[Data entries]
(begin)

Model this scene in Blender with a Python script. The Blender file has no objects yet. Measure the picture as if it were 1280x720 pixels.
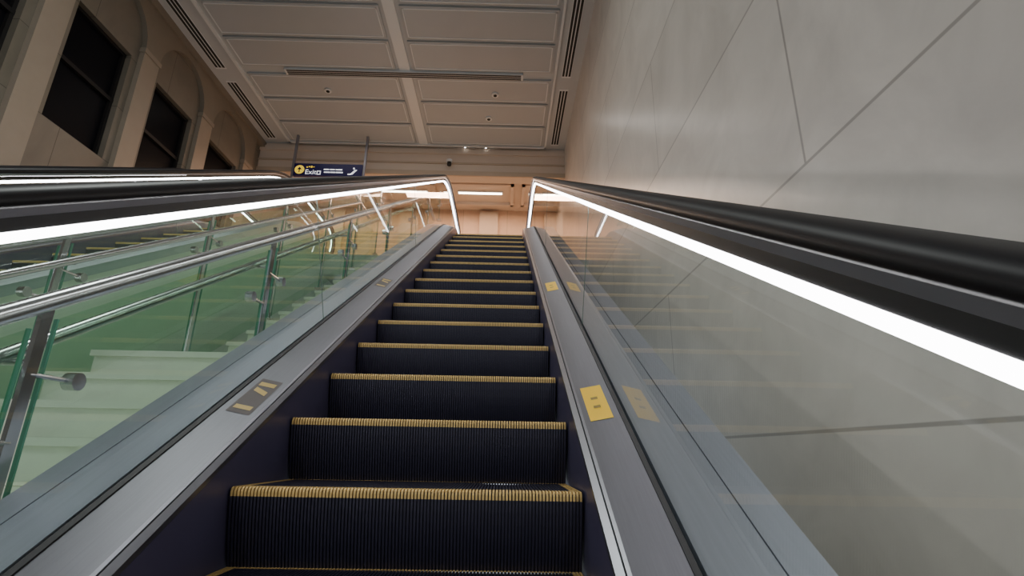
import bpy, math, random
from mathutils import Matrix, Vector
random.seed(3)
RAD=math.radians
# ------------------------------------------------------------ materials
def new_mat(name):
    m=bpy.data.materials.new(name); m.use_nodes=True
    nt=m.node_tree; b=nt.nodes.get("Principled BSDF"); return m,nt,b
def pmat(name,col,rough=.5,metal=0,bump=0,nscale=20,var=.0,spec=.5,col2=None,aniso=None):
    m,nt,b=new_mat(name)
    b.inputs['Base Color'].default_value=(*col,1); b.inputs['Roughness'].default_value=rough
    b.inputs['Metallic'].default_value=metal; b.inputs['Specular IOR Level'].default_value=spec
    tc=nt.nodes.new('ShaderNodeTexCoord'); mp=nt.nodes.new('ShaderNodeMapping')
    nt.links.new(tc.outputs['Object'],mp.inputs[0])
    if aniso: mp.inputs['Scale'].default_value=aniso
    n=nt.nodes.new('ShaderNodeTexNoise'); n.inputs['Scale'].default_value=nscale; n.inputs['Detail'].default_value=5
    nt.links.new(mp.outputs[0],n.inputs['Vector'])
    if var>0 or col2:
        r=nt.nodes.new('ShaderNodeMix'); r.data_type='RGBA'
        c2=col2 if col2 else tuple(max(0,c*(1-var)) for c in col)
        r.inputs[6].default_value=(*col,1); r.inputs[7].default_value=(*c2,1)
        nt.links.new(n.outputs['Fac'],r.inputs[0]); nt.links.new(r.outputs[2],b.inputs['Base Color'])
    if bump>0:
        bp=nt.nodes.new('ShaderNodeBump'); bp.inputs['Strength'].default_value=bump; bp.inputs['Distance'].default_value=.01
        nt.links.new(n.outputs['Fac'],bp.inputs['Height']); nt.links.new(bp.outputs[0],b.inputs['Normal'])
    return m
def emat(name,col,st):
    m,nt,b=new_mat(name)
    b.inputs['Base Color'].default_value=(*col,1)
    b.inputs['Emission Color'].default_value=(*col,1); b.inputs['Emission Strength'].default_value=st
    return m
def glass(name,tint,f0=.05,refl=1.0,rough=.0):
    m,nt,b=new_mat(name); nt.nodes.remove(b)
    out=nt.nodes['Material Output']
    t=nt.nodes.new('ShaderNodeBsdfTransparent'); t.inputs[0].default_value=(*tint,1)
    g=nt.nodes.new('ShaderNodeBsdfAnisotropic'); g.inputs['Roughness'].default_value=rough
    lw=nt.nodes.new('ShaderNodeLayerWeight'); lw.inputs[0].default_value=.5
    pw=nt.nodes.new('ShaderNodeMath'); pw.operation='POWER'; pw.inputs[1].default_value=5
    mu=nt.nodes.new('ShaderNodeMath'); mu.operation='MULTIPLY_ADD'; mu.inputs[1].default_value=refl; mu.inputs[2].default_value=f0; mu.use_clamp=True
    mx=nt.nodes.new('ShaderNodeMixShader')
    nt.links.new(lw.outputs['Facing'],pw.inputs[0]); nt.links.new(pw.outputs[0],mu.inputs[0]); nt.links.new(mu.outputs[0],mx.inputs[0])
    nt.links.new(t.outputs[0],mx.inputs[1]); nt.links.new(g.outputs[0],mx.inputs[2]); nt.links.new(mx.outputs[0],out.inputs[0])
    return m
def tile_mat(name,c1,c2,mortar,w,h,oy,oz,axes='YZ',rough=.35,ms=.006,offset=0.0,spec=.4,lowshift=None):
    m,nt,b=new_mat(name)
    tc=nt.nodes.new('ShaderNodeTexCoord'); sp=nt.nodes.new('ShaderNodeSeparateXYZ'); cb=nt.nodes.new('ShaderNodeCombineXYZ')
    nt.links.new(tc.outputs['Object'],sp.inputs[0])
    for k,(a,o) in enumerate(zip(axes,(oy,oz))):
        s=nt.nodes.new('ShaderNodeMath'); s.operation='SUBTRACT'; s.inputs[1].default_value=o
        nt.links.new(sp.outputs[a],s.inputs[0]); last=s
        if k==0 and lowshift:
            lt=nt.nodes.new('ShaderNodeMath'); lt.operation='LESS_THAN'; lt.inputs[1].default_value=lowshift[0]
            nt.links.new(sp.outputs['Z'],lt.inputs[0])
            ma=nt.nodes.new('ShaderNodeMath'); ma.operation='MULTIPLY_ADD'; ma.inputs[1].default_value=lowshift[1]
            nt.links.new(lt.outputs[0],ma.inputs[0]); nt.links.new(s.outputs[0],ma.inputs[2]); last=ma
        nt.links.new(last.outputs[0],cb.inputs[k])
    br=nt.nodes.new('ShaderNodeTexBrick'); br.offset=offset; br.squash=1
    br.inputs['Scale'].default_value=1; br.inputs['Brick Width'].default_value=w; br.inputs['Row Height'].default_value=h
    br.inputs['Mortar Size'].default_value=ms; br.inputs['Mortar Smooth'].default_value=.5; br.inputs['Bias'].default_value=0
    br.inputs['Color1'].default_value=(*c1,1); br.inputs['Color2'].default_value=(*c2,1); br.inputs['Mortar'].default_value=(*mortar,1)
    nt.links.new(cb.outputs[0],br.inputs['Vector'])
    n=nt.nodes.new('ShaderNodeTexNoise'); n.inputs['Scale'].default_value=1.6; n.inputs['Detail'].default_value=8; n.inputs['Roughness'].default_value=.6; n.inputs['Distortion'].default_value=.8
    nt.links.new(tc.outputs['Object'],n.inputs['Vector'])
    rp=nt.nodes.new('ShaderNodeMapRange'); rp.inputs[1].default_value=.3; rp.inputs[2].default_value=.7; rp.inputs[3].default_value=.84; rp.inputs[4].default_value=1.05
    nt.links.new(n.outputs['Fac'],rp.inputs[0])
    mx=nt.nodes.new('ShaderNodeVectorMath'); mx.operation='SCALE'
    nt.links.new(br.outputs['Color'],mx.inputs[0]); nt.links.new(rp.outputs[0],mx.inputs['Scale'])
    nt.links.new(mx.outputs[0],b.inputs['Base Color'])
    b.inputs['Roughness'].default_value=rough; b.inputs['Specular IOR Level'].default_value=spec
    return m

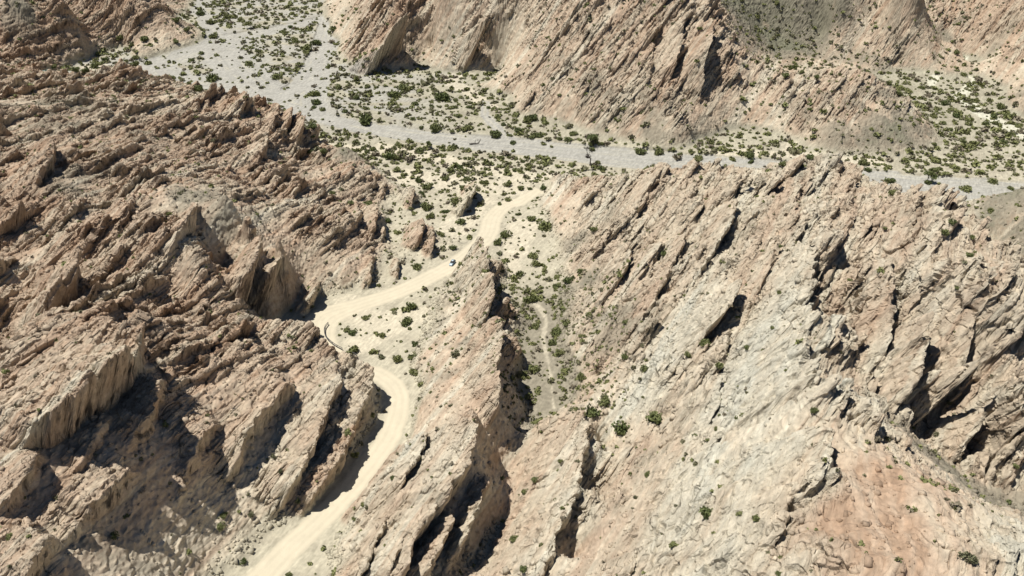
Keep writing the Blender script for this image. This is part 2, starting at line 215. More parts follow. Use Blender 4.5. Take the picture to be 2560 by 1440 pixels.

(end)

[Exercise objective] All the lines above are to be reproduced exactly, except the pictures.

[Final result]
Model this scene in Blender with a Python script. The Blender file has no objects yet. Measure the picture as if it were 1280x720 pixels.
import bpy, math, random
from mathutils import Matrix, Vector
random.seed(3)
RAD=math.radians
# ------------------------------------------------------------ materials
def new_mat(name):
    m=bpy.data.materials.new(name); m.use_nodes=True
    nt=m.node_tree; b=nt.nodes.get("Principled BSDF"); return m,nt,b
def pmat(name,col,rough=.5,metal=0,bump=0,nscale=20,var=.0,spec=.5,col2=None,aniso=None):
    m,nt,b=new_mat(name)
    b.inputs['Base Color'].default_value=(*col,1); b.inputs['Roughness'].default_value=rough
    b.inputs['Metallic'].default_value=metal; b.inputs['Specular IOR Level'].default_value=spec
    tc=nt.nodes.new('ShaderNodeTexCoord'); mp=nt.nodes.new('ShaderNodeMapping')
    nt.links.new(tc.outputs['Object'],mp.inputs[0])
    if aniso: mp.inputs['Scale'].default_value=aniso
    n=nt.nodes.new('ShaderNodeTexNoise'); n.inputs['Scale'].default_value=nscale; n.inputs['Detail'].default_value=5
    nt.links.new(mp.outputs[0],n.inputs['Vector'])
    if var>0 or col2:
        r=nt.nodes.new('ShaderNodeMix'); r.data_type='RGBA'
        c2=col2 if col2 else tuple(max(0,c*(1-var)) for c in col)
        r.inputs[6].default_value=(*col,1); r.inputs[7].default_value=(*c2,1)
        nt.links.new(n.outputs['Fac'],r.inputs[0]); nt.links.new(r.outputs[2],b.inputs['Base Color'])
    if bump>0:
        bp=nt.nodes.new('ShaderNodeBump'); bp.inputs['Strength'].default_value=bump; bp.inputs['Distance'].default_value=.01
        nt.links.new(n.outputs['Fac'],bp.inputs['Height']); nt.links.new(bp.outputs[0],b.inputs['Normal'])
    return m
def emat(name,col,st):
    m,nt,b=new_mat(name)
    b.inputs['Base Color'].default_value=(*col,1)
    b.inputs['Emission Color'].default_value=(*col,1); b.inputs['Emission Strength'].default_value=st
    return m
def glass(name,tint,f0=.05,refl=1.0,rough=.0):
    m,nt,b=new_mat(name); nt.nodes.remove(b)
    out=nt.nodes['Material Output']
    t=nt.nodes.new('ShaderNodeBsdfTransparent'); t.inputs[0].default_value=(*tint,1)
    g=nt.nodes.new('ShaderNodeBsdfAnisotropic'); g.inputs['Roughness'].default_value=rough
    lw=nt.nodes.new('ShaderNodeLayerWeight'); lw.inputs[0].default_value=.5
    pw=nt.nodes.new('ShaderNodeMath'); pw.operation='POWER'; pw.inputs[1].default_value=5
    mu=nt.nodes.new('ShaderNodeMath'); mu.operation='MULTIPLY_ADD'; mu.inputs[1].default_value=refl; mu.inputs[2].default_value=f0; mu.use_clamp=True
    mx=nt.nodes.new('ShaderNodeMixShader')
    nt.links.new(lw.outputs['Facing'],pw.inputs[0]); nt.links.new(pw.outputs[0],mu.inputs[0]); nt.links.new(mu.outputs[0],mx.inputs[0])
    nt.links.new(t.outputs[0],mx.inputs[1]); nt.links.new(g.outputs[0],mx.inputs[2]); nt.links.new(mx.outputs[0],out.inputs[0])
    return m
def tile_mat(name,c1,c2,mortar,w,h,oy,oz,axes='YZ',rough=.35,ms=.006,offset=0.0,spec=.4,lowshift=None):
    m,nt,b=new_mat(name)
    tc=nt.nodes.new('ShaderNodeTexCoord'); sp=nt.nodes.new('ShaderNodeSeparateXYZ'); cb=nt.nodes.new('ShaderNodeCombineXYZ')
    nt.links.new(tc.outputs['Object'],sp.inputs[0])
    for k,(a,o) in enumerate(zip(axes,(oy,oz))):
        s=nt.nodes.new('ShaderNodeMath'); s.operation='SUBTRACT'; s.inputs[1].default_value=o
        nt.links.new(sp.outputs[a],s.inputs[0]); last=s
        if k==0 and lowshift:
            lt=nt.nodes.new('ShaderNodeMath'); lt.operation='LESS_THAN'; lt.inputs[1].default_value=lowshift[0]
            nt.links.new(sp.outputs['Z'],lt.inputs[0])
            ma=nt.nodes.new('ShaderNodeMath'); ma.operation='MULTIPLY_ADD'; ma.inputs[1].default_value=lowshift[1]
            nt.links.new(lt.outputs[0],ma.inputs[0]); nt.links.new(s.outputs[0],ma.inputs[2]); last=ma
        nt.links.new(last.outputs[0],cb.inputs[k])
    br=nt.nodes.new('ShaderNodeTexBrick'); br.offset=offset; br.squash=1
    br.inputs['Scale'].default_value=1; br.inputs['Brick Width'].default_value=w; br.inputs['Row Height'].default_value=h
    br.inputs['Mortar Size'].default_value=ms; br.inputs['Mortar Smooth'].default_value=.5; br.inputs['Bias'].default_value=0
    br.inputs['Color1'].default_value=(*c1,1); br.inputs['Color2'].default_value=(*c2,1); br.inputs['Mortar'].default_value=(*mortar,1)
    nt.links.new(cb.outputs[0],br.inputs['Vector'])
    n=nt.nodes.new('ShaderNodeTexNoise'); n.inputs['Scale'].default_value=1.6; n.inputs['Detail'].default_value=8; n.inputs['Roughness'].default_value=.6; n.inputs['Distortion'].default_value=.8
    nt.links.new(tc.outputs['Object'],n.inputs['Vector'])
    rp=nt.nodes.new('ShaderNodeMapRange'); rp.inputs[1].default_value=.3; rp.inputs[2].default_value=.7; rp.inputs[3].default_value=.84; rp.inputs[4].default_value=1.05
    nt.links.new(n.outputs['Fac'],rp.inputs[0])
    mx=nt.nodes.new('ShaderNodeVectorMath'); mx.operation='SCALE'
    nt.links.new(br.outputs['Color'],mx.inputs[0]); nt.links.new(rp.outputs[0],mx.inputs['Scale'])
    nt.links.new(mx.outputs[0],b.inputs['Base Color'])
    b.inputs['Roughness'].default_value=rough; b.inputs['Specular IOR Level'].default_value=spec
    return m

Keep writing the Blender script for this image. This is part 2, starting at line 215. More parts follow. Use Blender 4.5. Take the picture to be 2560 by 1440 pixels.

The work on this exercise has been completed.